There was a bit of old wood to work with at the house already, the biggest of which was an old table top. This happened to have 9 rows of planks, which I cut into three lots. The height of each lot of three planks was the perfect height for the garden bed.
The location where this was going to go unfortunately had a bit of concrete buried under the soil. I tried to remove some of this, but it was too difficult, so I put the sides of the garden bed on top of it instead, with cut outs as necessary to make it fit.
A little bit of work later, the sides were put in place with some stakes to secure them. The side close to the bricks had concrete under the soil so the stakes would not go in very deep. The other side, however, we were able to drive the stakes all the way in. (How cool is that sledge hammer?!)
We drove some long stakes into the middle of the bed to hold up the netting that will go in later.
Once the garden bed was done, it was time for soil (the following weekend). We had quite a bit of soil delivered, not all of it for the garden, this was the mound that got dropped off. It only took around 5-6 wheelbarrows to fill the garden bed.

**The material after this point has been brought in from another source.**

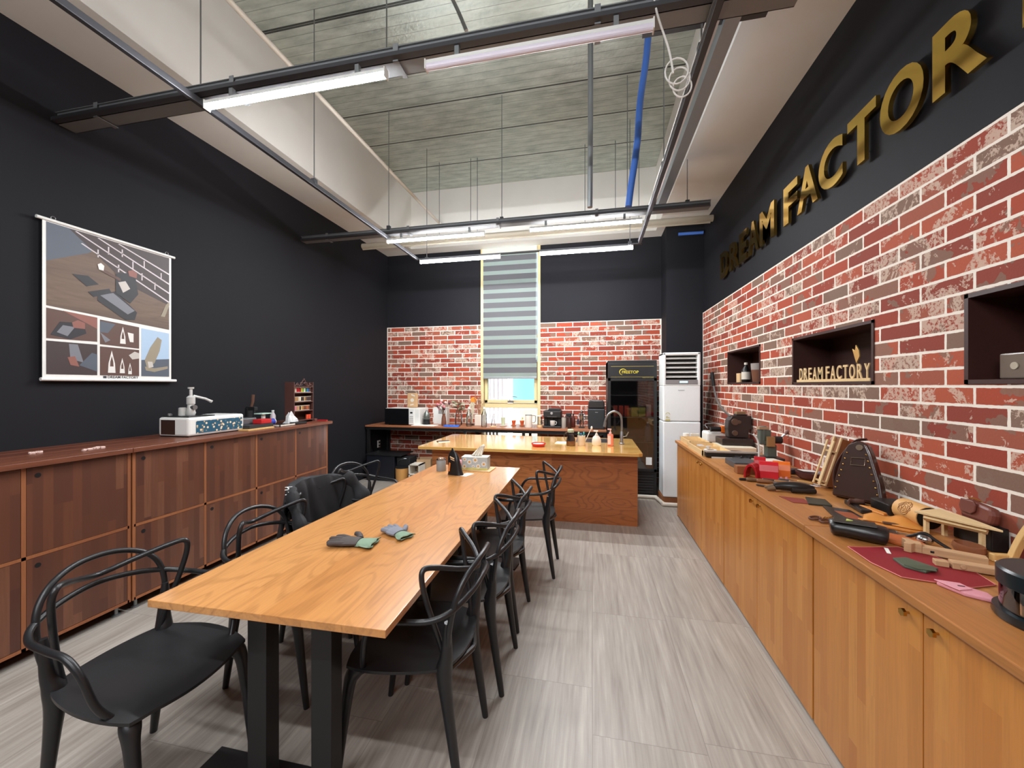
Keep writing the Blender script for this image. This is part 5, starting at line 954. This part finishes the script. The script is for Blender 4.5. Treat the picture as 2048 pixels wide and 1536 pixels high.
fl('paper_pad', 'white paper pad lying near the orange arch holder', 'paper', 1.24, 1.36, 3.17, 3.28, Z, .075, M['offwhite'], 12, .001)
def arch(label, x, y, w_, h, dpt, mat, rot):
    t = thing('arch_holder', label, 'holder', (x, y, Z), rot, 'plastic arch holders on the right worktop'); n = 14; pts = []
    out = [(-w_/2, 0), (-w_*.47, h*.45), (-w_*.33, h*.82), (-w_*.14, h), (w_*.14, h), (w_*.33, h*.82), (w_*.47, h*.45), (w_/2, 0)]; inn = [(w_*.36, 0), (w_*.33, h*.42), (w_*.20, h*.74), (0, h*.86), (-w_*.20, h*.74), (-w_*.33, h*.42), (-w_*.36, 0)]
    MB().prism(out+inn, -dpt/2, dpt/2, 'XZ').build('arch_body', mat, t, bevel=.002); return t
arch('dark red arch holder nearest the worktop edge', 1.075, 2.935, .085, .095, .09, plain(176, 24, 34, .35), -38); arch('bright red arch holder in the middle of the three', 1.175, 2.945, .09, .11, .11, plain(210, 34, 44, .35), 72); arch('orange arch holder, the rightmost of the plastic arches', 1.29, 3.03, .09, .10, .10, M['orange'], 70)
arch('red arch holder hidden behind the bright red one', 1.17, 3.07, .08, .12, .07, plain(190, 26, 38, .35), 70)
b = MB(); b.sphere((1.235, 2.915, Z+.014), .013); b.sphere((1.265, 2.90, Z+.014), .013); single('pink_cap', 'two small pink caps at the foot of the orange arch holder', 'cap', b, plain(226, 150, 150, .4), smooth=True) if False else None
for k, (x, y) in enumerate(((1.235, 2.905), (1.268, 2.905))): t = thing('bead', ['left small pink cap before the orange arch holder', 'right small pink cap before the orange arch holder'][k], 'bead', (x, y, Z)); MB().lathe([(.011, 0), (.012, .012), (.006, .02)], (0,0,0), 12).build('cap_body', plain(226, 150, 150, .4), t, smooth=True)
def hand_tool(name, label, x, y, rot, ln, hm, tm, r=.011, z=None, hl=.55):
    t = thing(name, label, 'tool', (x, y, (Z if z is None else z)+r), rot); MB().tube(spline([(-ln/2, 0, 0), (-ln/2+.01, 0, 0), (-ln/2+ln*hl*.6, 0, 0), (-ln/2+ln*hl, 0, 0)], 3), [r*.7, r*.9, r, r*1.05, r*1.05, r, r, r*.95, r*.8, r*.6], 10).build('handle', hm, t, smooth=True); MB().tube([(-ln/2+ln*hl, 0, 0), (ln/2, 0, -r*.4)], [r*.35, r*.22], 8).build('blade', tm, t); return t
hand_tool('leather_awl', 'thin awl with black marker handle at the front of the tool row', 1.03, 2.83, 0, .15, M['black'], M['steel'], .008)
TL = [(1.075, 2.80, -8, .17, (110, 80, 50)), (1.12, 2.765, -14, .16, (130, 84, 50)), (1.17, 2.80, -10, .17, (84, 60, 44)), (1.215, 2.76, -18, .15, (150, 104, 60)), (1.26, 2.80, -24, .16, (60, 50, 44)), (1.30, 2.75, -28, .16, (140, 100, 64)), (1.35, 2.77, -34, .15, (176, 130, 70))]
TLn = ['leftmost wooden handled tool of the row before the arch holders', 'second wooden handled tool from the left in the tool row', 'dark handled tool in the middle of the tool row', 'light brown handled tool right of the middle in the tool row', 'blackish handled tool near the right end of the tool row', 'brown handled tool beside the blackish one in the tool row', 'yellow wood handled tool at the right end of the tool row']
for (x, y, r_, ln, c_), lb in zip(TL, TLn): hand_tool('carving_tool', lb, x, y, r_, ln, plain(*c_, .5), M['steel'], .012)
t = thing('mallet', 'hammer with dark head and purple-brown handle near the brick wall', 'hammer', (1.40, 3.12, Z+.018), -55); MB().box(-.02, .02, -.04, .045, -.017, .017).build('hammer_head', plain(60, 60, 66, .4, .5), t, bevel=.004); MB().tube([(.02, 0, 0), (.16, 0, -.004)], [.009, .012], 10).build('handle', plain(70, 56, 70, .5), t, smooth=True)
t = thing('leather_bowl', 'dark red leather bowl shape with paper on top by the brick wall', 'bowl', (1.43, 2.955, Z)); b = MB(); b.lathe([(.05, 0), (.075, .02), (.083, .05), (.078, .05), (.06, .015), (0, .012)], (0,0,0), 22); b.build('bowl_body', plain(88, 50, 50, .4), t, smooth=True); MB().rbox(-.01, .0, .056, .12, .05, .002, (4, 6, 20)).build('paper_strip', M['white'], t)
tag(MB().tube(spline([(1.36, 3.42, Z+.006), (1.46, 3.25, Z+.008), (1.52, 3.05, Z+.007), (1.53, 2.86, Z+.03)], 6), .006, 6).build('power_cord', M['black'], smooth=True), 'black cord running along the foot of the brick wall', 'cord')
# black leather gloves / pliers pouch
t = thing('leather_tool_roll', 'black leather tool roll bundle in front of the tool row', 'tool roll', (1.165, 2.585, Z), -6); b = MB(); b.tube(spline([(-.10, 0, .024), (-.05, .005, .03), (.02, -.004, .032), (.07, 0, .026), (.10, 0, .022)], 4), [.018+.010*math.sin(math.pi*i/16.) for i in range(17)], 12); b.tube(spline([(-.06, .03, .022), (.02, .035, .028), (.09, .028, .02)], 4), .018, 10); b.tube(spline([(-.02, -.032, .016), (.05, -.03, .018), (.10, -.02, .016)], 4), .015, 10); b.build('roll_body', M['leather_bk'], t, smooth=True)
b = MB(); b.tube([(-.10, -.012, .016), (-.14, -.02, .010)], [.014, .009], 8).tube([(-.10, .012, .024), (-.145, .01, .014)], [.013, .008], 8); b.build('tool_tips', plain(110, 84, 56, .5), t, smooth=True)
hand_tool('thin_awl', 'thin dark awl pointing left before the black tool roll', 1.06, 2.66, -38, .13, plain(60, 44, 34, .5), M['steel'], .006)
# leaning wooden case
t = thing('wooden_case', 'tall narrow brown wooden case leaning against the brick wall', 'case', (1.405, 2.755, Z), 20); Mc = Matrix.Rotation(R(15), 4, 'Y') @ Matrix.Rotation(R(6), 4, 'X')
b = MB(); b.box(-.035, .075, -.05, .0, .012, .315); b.xform(Mc); b.build('case_panel', M['midwood'], t, bevel=.002)
b = MB(); b.box(-.046, -.036, -.052, -.043, .012, .32).box(-.046, -.036, -.007, .002, .012, .32).box(-.046, -.036, -.043, -.007, .012, .022).box(-.085, -.076, -.05, -.042, .012, .29).box(-.085, -.076, -.008, .0, .012, .29).box(-.076, -.046, -.048, .0, .03, .04).box(-.076, -.046, -.048, .0, .22, .23); b.xform(Mc); b.build('pale_slats', M['birch'], t)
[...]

The last touch before planting was to add a drip hose. The sides of the garden bed are going to have netting all around to protect it from local animals (bats, cats and possums in our case). Because of this, I thought it would be easier to connect a drip hose rather than having to manually water it all the time.
I used some pegs to secure the hose to the ground; found these in the same location as tent pegs at my local hardware store.
Now it's all ready for the planting!